> [SUPPLIED INFORMATION]
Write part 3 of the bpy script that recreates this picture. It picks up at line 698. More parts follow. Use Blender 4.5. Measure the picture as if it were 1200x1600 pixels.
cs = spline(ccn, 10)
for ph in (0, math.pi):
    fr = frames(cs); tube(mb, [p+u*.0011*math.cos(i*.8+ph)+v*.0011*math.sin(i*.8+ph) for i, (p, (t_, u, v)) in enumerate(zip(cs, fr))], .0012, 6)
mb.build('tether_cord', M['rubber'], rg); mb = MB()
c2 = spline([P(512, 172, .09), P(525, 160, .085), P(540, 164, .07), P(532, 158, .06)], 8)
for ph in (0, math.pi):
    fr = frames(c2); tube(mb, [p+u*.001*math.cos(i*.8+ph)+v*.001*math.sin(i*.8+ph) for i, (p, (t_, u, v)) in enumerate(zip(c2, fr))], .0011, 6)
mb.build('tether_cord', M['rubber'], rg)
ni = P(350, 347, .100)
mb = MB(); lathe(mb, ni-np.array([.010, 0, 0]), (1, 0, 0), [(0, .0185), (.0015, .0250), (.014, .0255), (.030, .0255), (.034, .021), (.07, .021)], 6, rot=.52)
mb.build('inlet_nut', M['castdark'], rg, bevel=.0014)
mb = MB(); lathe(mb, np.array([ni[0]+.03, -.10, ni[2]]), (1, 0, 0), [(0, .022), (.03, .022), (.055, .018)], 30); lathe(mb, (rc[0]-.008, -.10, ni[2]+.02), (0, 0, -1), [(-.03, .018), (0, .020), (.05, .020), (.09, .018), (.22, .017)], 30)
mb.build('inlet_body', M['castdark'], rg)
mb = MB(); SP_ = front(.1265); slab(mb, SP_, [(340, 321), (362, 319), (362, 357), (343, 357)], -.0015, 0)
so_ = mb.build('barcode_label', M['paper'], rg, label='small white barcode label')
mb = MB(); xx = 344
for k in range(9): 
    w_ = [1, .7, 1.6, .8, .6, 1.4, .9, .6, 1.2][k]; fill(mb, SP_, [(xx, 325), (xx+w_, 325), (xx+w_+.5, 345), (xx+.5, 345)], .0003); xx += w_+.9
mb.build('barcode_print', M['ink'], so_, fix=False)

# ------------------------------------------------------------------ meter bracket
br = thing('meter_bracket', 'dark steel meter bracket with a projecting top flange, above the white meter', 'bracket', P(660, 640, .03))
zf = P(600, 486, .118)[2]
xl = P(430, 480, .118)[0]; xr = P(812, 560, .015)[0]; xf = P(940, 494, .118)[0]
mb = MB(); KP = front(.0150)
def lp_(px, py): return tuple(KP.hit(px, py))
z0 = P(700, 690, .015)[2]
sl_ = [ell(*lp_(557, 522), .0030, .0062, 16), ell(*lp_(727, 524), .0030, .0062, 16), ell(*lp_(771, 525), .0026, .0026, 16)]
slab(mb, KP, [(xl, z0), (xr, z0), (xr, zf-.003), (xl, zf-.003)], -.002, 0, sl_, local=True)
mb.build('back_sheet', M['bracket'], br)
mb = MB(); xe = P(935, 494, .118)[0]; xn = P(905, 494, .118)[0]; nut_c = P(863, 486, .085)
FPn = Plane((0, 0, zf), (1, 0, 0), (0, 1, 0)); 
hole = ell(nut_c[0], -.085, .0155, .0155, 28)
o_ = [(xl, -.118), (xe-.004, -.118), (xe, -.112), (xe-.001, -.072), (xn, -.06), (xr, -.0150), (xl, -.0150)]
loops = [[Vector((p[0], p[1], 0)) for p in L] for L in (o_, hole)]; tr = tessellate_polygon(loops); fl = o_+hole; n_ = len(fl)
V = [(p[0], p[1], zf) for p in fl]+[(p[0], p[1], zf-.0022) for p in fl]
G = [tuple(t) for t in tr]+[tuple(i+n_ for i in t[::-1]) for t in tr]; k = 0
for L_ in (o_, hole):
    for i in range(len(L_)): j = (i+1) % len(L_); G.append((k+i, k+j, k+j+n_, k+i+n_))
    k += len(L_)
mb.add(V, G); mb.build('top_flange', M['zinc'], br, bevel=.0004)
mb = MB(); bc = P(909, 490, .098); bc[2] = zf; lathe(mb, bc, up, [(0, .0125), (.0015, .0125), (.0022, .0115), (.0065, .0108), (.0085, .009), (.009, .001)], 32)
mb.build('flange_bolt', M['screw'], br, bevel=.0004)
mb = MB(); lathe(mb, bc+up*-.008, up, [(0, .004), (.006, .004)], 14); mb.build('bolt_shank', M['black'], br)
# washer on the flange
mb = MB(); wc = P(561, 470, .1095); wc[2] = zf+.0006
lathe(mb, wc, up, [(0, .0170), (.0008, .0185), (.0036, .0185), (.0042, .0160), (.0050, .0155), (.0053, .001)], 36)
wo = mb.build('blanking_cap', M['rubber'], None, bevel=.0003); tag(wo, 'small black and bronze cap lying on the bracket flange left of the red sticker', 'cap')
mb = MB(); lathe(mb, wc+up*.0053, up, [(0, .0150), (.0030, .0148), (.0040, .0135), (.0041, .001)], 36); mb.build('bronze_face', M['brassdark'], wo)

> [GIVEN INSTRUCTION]
Set down the lines above as they stand, starting with the first line and ending with the line that contains "mb.build('barcode_print', M['ink'], so_, fix=False)".

> [EXPECTED ANSWER]
Write part 3 of the bpy script that recreates this picture. It picks up at line 698. More parts follow. Use Blender 4.5. Measure the picture as if it were 1200x1600 pixels.
cs = spline(ccn, 10)
for ph in (0, math.pi):
    fr = frames(cs); tube(mb, [p+u*.0011*math.cos(i*.8+ph)+v*.0011*math.sin(i*.8+ph) for i, (p, (t_, u, v)) in enumerate(zip(cs, fr))], .0012, 6)
mb.build('tether_cord', M['rubber'], rg); mb = MB()
c2 = spline([P(512, 172, .09), P(525, 160, .085), P(540, 164, .07), P(532, 158, .06)], 8)
for ph in (0, math.pi):
    fr = frames(c2); tube(mb, [p+u*.001*math.cos(i*.8+ph)+v*.001*math.sin(i*.8+ph) for i, (p, (t_, u, v)) in enumerate(zip(c2, fr))], .0011, 6)
mb.build('tether_cord', M['rubber'], rg)
ni = P(350, 347, .100)
mb = MB(); lathe(mb, ni-np.array([.010, 0, 0]), (1, 0, 0), [(0, .0185), (.0015, .0250), (.014, .0255), (.030, .0255), (.034, .021), (.07, .021)], 6, rot=.52)
mb.build('inlet_nut', M['castdark'], rg, bevel=.0014)
mb = MB(); lathe(mb, np.array([ni[0]+.03, -.10, ni[2]]), (1, 0, 0), [(0, .022), (.03, .022), (.055, .018)], 30); lathe(mb, (rc[0]-.008, -.10, ni[2]+.02), (0, 0, -1), [(-.03, .018), (0, .020), (.05, .020), (.09, .018), (.22, .017)], 30)
mb.build('inlet_body', M['castdark'], rg)
mb = MB(); SP_ = front(.1265); slab(mb, SP_, [(340, 321), (362, 319), (362, 357), (343, 357)], -.0015, 0)
so_ = mb.build('barcode_label', M['paper'], rg, label='small white barcode label')
mb = MB(); xx = 344
for k in range(9): 
    w_ = [1, .7, 1.6, .8, .6, 1.4, .9, .6, 1.2][k]; fill(mb, SP_, [(xx, 325), (xx+w_, 325), (xx+w_+.5, 345), (xx+.5, 345)], .0003); xx += w_+.9
mb.build('barcode_print', M['ink'], so_, fix=False)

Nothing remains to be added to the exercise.